By Bassem Abdelsamih
Bassem Abdelsamih’s The Time for the Trial is not a conventional novel. It defies narrative expectations, refusing to begin with a story and instead opening with a question—an inquiry into the endurance of human belief when tested against the rawness of reality. It is investigative, philosophical, and interactive, crafted in the language of modern journalism yet shaped like a timeless parable.
On its metaphysical stage, Abdelsamih summons thirty philosophers and nearly a hundred characters, but what is truly on trial are not individuals, but the very ideas that have defined civilizations: morality, faith, justice, freedom, and power. The courtroom here is not confined by walls; it is an expansive intellectual arena where the reader is no longer a passive observer. Instead, one is called to shift roles—witness, defendant, judge, even writer—continuing the novel in their own imagination long after its closing lines.

The brilliance of the book lies in its refusal to offer closure. Abdelsamih understands that the human condition is not about answers but about grappling with the right questions. “Did what we believed in withstand the test of life… or collapse in the moment of confrontation?” This central question echoes through every page, forcing the reader to confront their own assumptions and to measure them against lived reality.
Stylistically, the novel mirrors Abdelsamih’s career as a journalist and essayist. His prose is sharp, investigative, and layered with a sense of immediacy that makes philosophy feel urgent rather than abstract. He writes as if the reader is in a pressroom and a courtroom simultaneously—where truth is interrogated, not declared.

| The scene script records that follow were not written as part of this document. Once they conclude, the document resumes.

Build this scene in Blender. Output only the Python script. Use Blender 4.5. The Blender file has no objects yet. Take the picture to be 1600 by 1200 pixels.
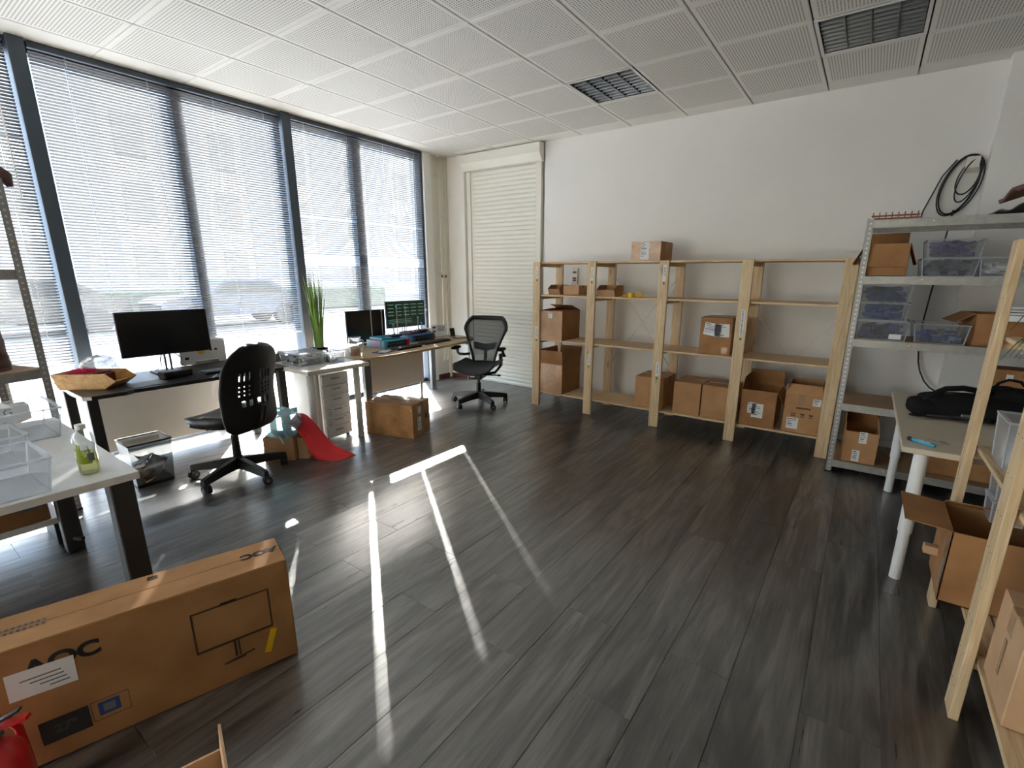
import bpy, bmesh, math, random
from mathutils import Vector, Matrix, Euler
PI = math.pi
random.seed(7)
scene = bpy.context.scene
COL = scene.collection

# ------------------------------------------------------------------ camera
cam_d = bpy.data.cameras.new('camera'); cam = bpy.data.objects.new('camera', cam_d); COL.objects.link(cam)
cam_d.sensor_fit = 'HORIZONTAL'; cam_d.sensor_width = 36.0
cam_d.lens = 744.18/1600*36
cam_d.shift_x = -24.15/1600; cam_d.shift_y = 19.39/1600
cam_d.clip_start = 0.02; cam_d.clip_end = 300
YAW, PITCH, ROLL = -0.609633, -0.248231, 0.0066575
fw = Vector((math.sin(YAW)*math.cos(PITCH), math.cos(YAW)*math.cos(PITCH), math.sin(PITCH)))
rt = Vector((math.cos(YAW), -math.sin(YAW), 0)); up = rt.cross(fw)
rt2 = rt*math.cos(ROLL)+up*math.sin(ROLL); up2 = -rt*math.sin(ROLL)+up*math.cos(ROLL)
mw = Matrix((( rt2.x, up2.x, -fw.x, 5.0524), (rt2.y, up2.y, -fw.y, 0.0), (rt2.z, up2.z, -fw.z, 1.4958), (0, 0, 0, 1)))
cam.matrix_world = mw
scene.camera = cam

# ------------------------------------------------------------------ sky, sun, exposure
world = bpy.data.worlds.new('sky'); scene.world = world; world.use_nodes = True
wn = world.node_tree.nodes; wl = world.node_tree.links
for n in list(wn): wn.remove(n)
wo = wn.new('ShaderNodeOutputWorld'); wb = wn.new('ShaderNodeBackground'); wsky = wn.new('ShaderNodeTexSky')
wsky.sky_type = 'NISHITA'; wsky.sun_disc = False
wsky.sun_elevation = math.radians(30.5); wsky.sun_rotation = math.radians(-54); wsky.air_density = 1.0; wsky.dust_density = 2.0
whs = wn.new('ShaderNodeHueSaturation'); whs.inputs['Saturation'].default_value = 0.55
wl.new(wsky.outputs[0], whs.inputs['Color']); wl.new(whs.outputs[0], wb.inputs['Color'])
wb.inputs['Strength'].default_value = 0.42
wl.new(wb.outputs[0], wo.inputs[0])
SUN_AZ, SUN_EL = math.radians(-36), math.radians(30.5)
sd = Vector((math.cos(SUN_EL)*math.cos(SUN_AZ), math.cos(SUN_EL)*math.sin(SUN_AZ), -math.sin(SUN_EL)))
sl = bpy.data.lights.new('sun', 'SUN'); sl.energy = 11.0; sl.angle = math.radians(0.53); sl.color = (1.0, 0.955, 0.89)
so = bpy.data.objects.new('sun', sl); COL.objects.link(so); so.location = (-10, 12, 9)
so.rotation_euler = sd.to_track_quat('-Z', 'Y').to_euler()
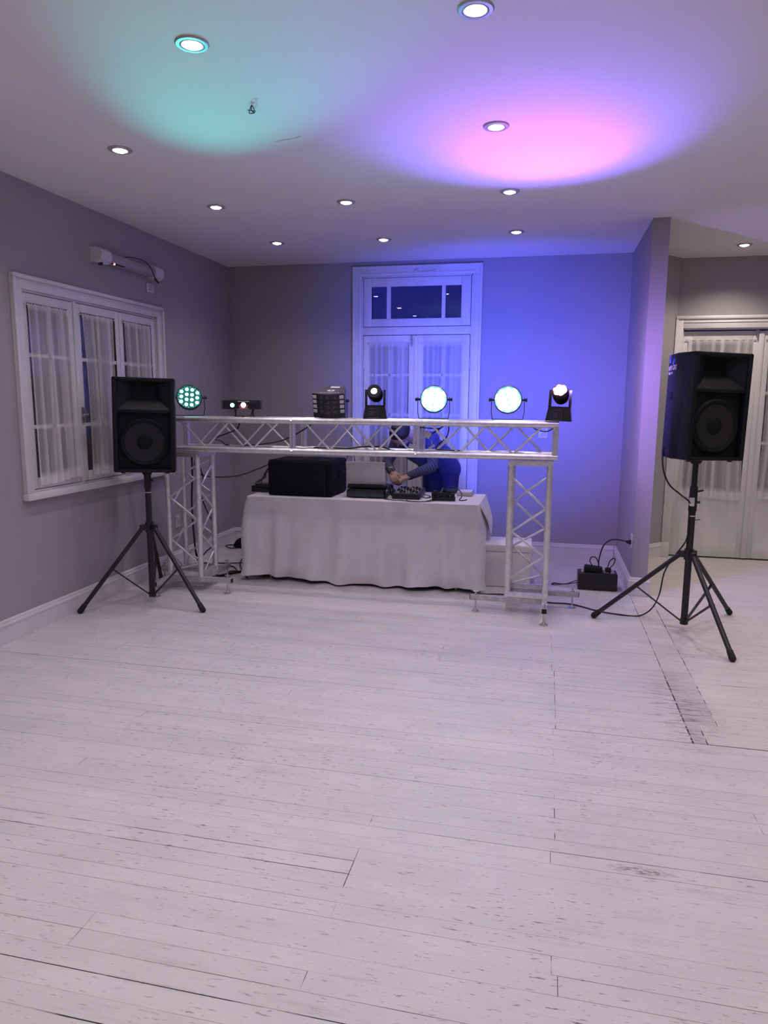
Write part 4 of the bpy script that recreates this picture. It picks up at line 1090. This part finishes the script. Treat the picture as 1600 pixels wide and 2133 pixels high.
cl = thing('tablecloth', 'white floor-length cloth draped over the DJ table', 'tablecloth', ((TX0+TX1)/2, (TYA+TYB)/2, 0))
obj('cloth', cloth(), M['cloth'], cl)
fl = MB()   # pulled-out corner hanging as a point on the right-hand side
A, B, D_ = Vector((TX1-.002, TYA+.06, TZ+.002)), Vector((TX1+.004, TYB-.02, TZ+.002)), Vector((TX1+.075, TYA+.52, .40))
fl.grid(lambda u, v: tuple((A*(1-u)+B*u)*(1-v)+D_*v+Vector((.018*math.sin(PI*v)*(1+math.sin(u*9)), 0, 0))), 12, 12)
obj('corner_fold', fl, M['cloth'], cl)
CT = TZ+.0045      # top of the cloth

# padded rack case
t = thing('rack_case', 'large black covered rack case on the left of the cloth', 'case', (-2.10, 6.18, CT), (0, 0, math.radians(-1)))
rc = MB()
def rcp(u, v, w_):
    bulge = .014*math.sin(PI*u)*math.sin(PI*v)
    return u, v, w_, bulge
b = MB().box((0, 0, .158), (.595, .47, .314), None, .022, 4)
bm_ = bevel_mesh(MB().box((0, 0, .158), (.595, .47, .314)), 'cover', .020)
obj('cover', bm_, M['case'], t)
obj('top_flap', MB().grid(lambda u, v: ((u-.5)*.57, (v-.5)*.45, .316+.014*math.sin(PI*u)*math.sin(PI*v)+.004*math.sin(u*13)*math.sin(PI*v)), 14, 10), M['case'], t, local=True)
obj('seam_piping', MB().tube([(.232, -.237, .01), (.232, -.239, .16), (.232, -.237, .305)], .004, 6).tube([(.236, -.235, .312), (.25, 0, .32), (.236, .235, .312)], .004, 6), M['rubber'], t, local=True)
hd = MB().box((.301, .04, .19), (.008, .12, .075), None, .003).tube([(.304, -.005, .205), (.325, .0, .20), (.327, .04, .198), (.325, .08, .20), (.304, .085, .205)], .007, 6)
obj('side_handle', hd, M['grille'], t, local=True)
t = single('power_adapter', MB().bx(-2.632, -2.475, 6.12, 6.26, CT, CT+.035, .006).bx(-2.60, -2.47, 6.14, 6.25, CT+.034, CT+.072, .006).bx(-2.645, -2.60, 6.15, 6.22, CT, CT+.055, .006), M['plastic'],
           'small black power box on the cloth left of the rack case', 'adapter', (-2.55, 6.19, CT))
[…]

With more than fifteen published works spanning fiction, biography, and socio-political analysis, Abdelsamih has long mastered the art of weaving intellectual inquiry with accessible storytelling. But The Time for the Trial may be his most daring project yet, precisely because it abandons conventional narrative comfort. It is not “a story to be told” but “an experience to be lived.”
For readers who crave fiction that provokes, unsettles, and engages them as active participants, this book offers an uncommon journey. It does not simply challenge the ideas of great philosophers and leaders across history—it places the reader alongside them, demanding participation in the ultimate trial: the trial of human conviction itself.
The Time for the Trial is less a novel than an intellectual encounter, a mirror held up to both history and the reader. It is a bold and innovative work that transforms reading into an act of judgment, reflection, and creation.